At last year's GCAP event in Brisbane, I sat in on a panel session regarding games industry recruitment. I came away with a deep sense of how your view on the subject is completely depending on where you're sitting and that the entire situation could improve if all the parties - candidates, educators, industry - could just have a think about it from the perspective of the other guys for a change.

If you ask someone in the industry what they want, they'll tell you they want students who are great at making games already so they can plug their immediate staff shortfall without investing money in training. Well of course they will. Educators will point out that they're not software-package tutors. Educators are largely following market forces where the students are their livelihood. Is it a great idea that the educational offerings follow the whims of students?
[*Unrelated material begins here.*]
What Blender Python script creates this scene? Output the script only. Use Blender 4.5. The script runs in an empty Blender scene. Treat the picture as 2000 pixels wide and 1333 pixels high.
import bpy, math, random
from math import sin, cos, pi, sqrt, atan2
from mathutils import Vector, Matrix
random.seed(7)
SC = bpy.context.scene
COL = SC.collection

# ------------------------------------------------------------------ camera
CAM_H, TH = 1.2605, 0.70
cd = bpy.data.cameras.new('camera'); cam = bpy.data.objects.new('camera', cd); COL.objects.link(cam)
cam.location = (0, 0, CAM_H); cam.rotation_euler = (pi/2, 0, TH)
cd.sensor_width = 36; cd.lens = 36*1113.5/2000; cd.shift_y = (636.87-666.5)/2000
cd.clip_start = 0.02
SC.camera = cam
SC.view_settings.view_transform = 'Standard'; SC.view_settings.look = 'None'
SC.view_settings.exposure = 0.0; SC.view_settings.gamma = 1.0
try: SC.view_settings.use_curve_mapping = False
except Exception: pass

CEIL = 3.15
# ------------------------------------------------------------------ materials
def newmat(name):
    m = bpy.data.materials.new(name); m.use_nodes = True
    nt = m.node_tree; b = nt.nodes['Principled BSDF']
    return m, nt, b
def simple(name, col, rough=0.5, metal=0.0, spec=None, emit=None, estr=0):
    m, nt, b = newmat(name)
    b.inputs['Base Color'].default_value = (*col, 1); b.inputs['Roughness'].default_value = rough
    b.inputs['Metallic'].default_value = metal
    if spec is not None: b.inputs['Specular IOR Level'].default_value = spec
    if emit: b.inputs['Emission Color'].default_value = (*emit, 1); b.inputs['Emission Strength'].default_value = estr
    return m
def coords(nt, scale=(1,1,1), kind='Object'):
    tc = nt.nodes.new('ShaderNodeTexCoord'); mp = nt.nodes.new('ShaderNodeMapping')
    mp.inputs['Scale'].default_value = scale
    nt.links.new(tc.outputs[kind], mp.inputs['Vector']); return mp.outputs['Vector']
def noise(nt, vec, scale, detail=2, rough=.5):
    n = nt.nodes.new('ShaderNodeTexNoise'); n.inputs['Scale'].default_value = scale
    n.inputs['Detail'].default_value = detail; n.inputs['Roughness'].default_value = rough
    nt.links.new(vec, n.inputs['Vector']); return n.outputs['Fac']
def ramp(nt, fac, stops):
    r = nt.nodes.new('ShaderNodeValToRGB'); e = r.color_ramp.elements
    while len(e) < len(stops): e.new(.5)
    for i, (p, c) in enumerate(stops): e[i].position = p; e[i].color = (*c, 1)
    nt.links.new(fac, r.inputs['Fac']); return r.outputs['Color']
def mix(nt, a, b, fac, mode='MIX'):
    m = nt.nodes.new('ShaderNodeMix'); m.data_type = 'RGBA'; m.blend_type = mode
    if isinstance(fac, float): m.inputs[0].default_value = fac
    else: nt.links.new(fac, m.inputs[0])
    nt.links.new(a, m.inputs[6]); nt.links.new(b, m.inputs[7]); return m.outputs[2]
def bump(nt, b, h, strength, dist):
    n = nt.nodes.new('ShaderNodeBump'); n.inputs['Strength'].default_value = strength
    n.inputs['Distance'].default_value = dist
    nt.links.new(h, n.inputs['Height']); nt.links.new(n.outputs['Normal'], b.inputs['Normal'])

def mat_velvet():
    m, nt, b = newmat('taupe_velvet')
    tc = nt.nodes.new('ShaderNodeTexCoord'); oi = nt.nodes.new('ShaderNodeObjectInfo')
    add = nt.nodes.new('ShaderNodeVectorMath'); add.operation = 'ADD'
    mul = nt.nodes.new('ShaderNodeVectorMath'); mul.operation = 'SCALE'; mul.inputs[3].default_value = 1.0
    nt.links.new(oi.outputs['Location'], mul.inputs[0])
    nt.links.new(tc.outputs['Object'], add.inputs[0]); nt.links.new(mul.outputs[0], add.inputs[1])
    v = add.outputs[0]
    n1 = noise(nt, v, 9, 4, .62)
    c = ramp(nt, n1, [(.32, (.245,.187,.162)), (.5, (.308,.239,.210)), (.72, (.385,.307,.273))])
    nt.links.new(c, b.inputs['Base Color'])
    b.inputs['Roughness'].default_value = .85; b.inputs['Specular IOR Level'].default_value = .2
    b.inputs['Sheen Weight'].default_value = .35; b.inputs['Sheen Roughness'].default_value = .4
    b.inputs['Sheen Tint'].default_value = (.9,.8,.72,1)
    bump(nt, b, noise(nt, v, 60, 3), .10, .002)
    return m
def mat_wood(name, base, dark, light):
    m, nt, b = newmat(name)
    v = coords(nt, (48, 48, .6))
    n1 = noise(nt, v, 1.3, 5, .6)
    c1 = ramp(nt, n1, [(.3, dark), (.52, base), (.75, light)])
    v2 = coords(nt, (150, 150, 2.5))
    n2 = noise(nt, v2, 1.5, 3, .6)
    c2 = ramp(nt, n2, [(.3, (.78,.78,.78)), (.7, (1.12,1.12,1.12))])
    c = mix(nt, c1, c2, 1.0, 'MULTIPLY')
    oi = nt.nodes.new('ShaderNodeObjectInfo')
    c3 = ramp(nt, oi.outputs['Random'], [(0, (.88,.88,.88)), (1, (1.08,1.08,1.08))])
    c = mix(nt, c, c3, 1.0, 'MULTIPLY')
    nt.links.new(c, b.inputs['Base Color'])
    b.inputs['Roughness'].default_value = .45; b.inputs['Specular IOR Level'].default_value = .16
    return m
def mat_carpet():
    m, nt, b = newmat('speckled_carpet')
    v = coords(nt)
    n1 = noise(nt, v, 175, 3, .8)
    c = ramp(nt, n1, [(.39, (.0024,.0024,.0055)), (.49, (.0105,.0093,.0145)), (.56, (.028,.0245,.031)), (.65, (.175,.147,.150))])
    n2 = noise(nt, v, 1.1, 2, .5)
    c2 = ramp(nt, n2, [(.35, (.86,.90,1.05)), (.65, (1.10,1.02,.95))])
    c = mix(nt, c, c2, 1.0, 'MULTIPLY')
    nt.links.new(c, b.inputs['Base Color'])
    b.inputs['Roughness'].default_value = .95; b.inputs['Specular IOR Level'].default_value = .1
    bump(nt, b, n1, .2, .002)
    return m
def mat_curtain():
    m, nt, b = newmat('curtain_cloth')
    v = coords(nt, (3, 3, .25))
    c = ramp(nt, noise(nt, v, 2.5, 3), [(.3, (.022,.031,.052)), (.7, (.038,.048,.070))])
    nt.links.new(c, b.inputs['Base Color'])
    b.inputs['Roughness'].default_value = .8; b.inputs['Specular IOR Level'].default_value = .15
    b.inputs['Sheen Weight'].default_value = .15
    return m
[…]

I can understand why students stampede towards game courses, they sound a lot more sexy than traditional university subjects. I think largely this is because there's a lack fo understanding about how traditional subjects apply to game development.

I also have to ask why we're forcing tertiary education to be about generating candidates that can hit the ground running in game development. What happened to well-rounded multi-dicipline tertiary education and subsequent on-the-job training? That's how society has worked for hundreds of years. These days there's talk of subsidizing the sciences due to falling enrolement. Why not spend the money on marketing what kind of groovy jobs you can get with english/art or maths/physics under your belt?

Some blame must also be laid at the feet of students themselves. I think many are smart enough to realise that they'll get a job in the industry if they work out how to build a home-brew game, or a decent art portfolio etc. Yet we don't see a huge amount of this - they seem to expect us to be impressed that they completed their coursework in some games degree.

They seem to view university as a thing that they have to do so it's increasingly about making university as fun as it can be. Ostensibly by choosing a course most aligned the most with what they consider enjoyable.

I don't think that's playing to the strengths of tertiary education. My message to students is to go do proper foundation courses in the classics and then, because you have more time on your hands than you ever will when you're working, apply your knowledge and aquire further skills to do the fun stuff that you want to work in for a career.

I don't think we see enough of this. How can it be encouraged?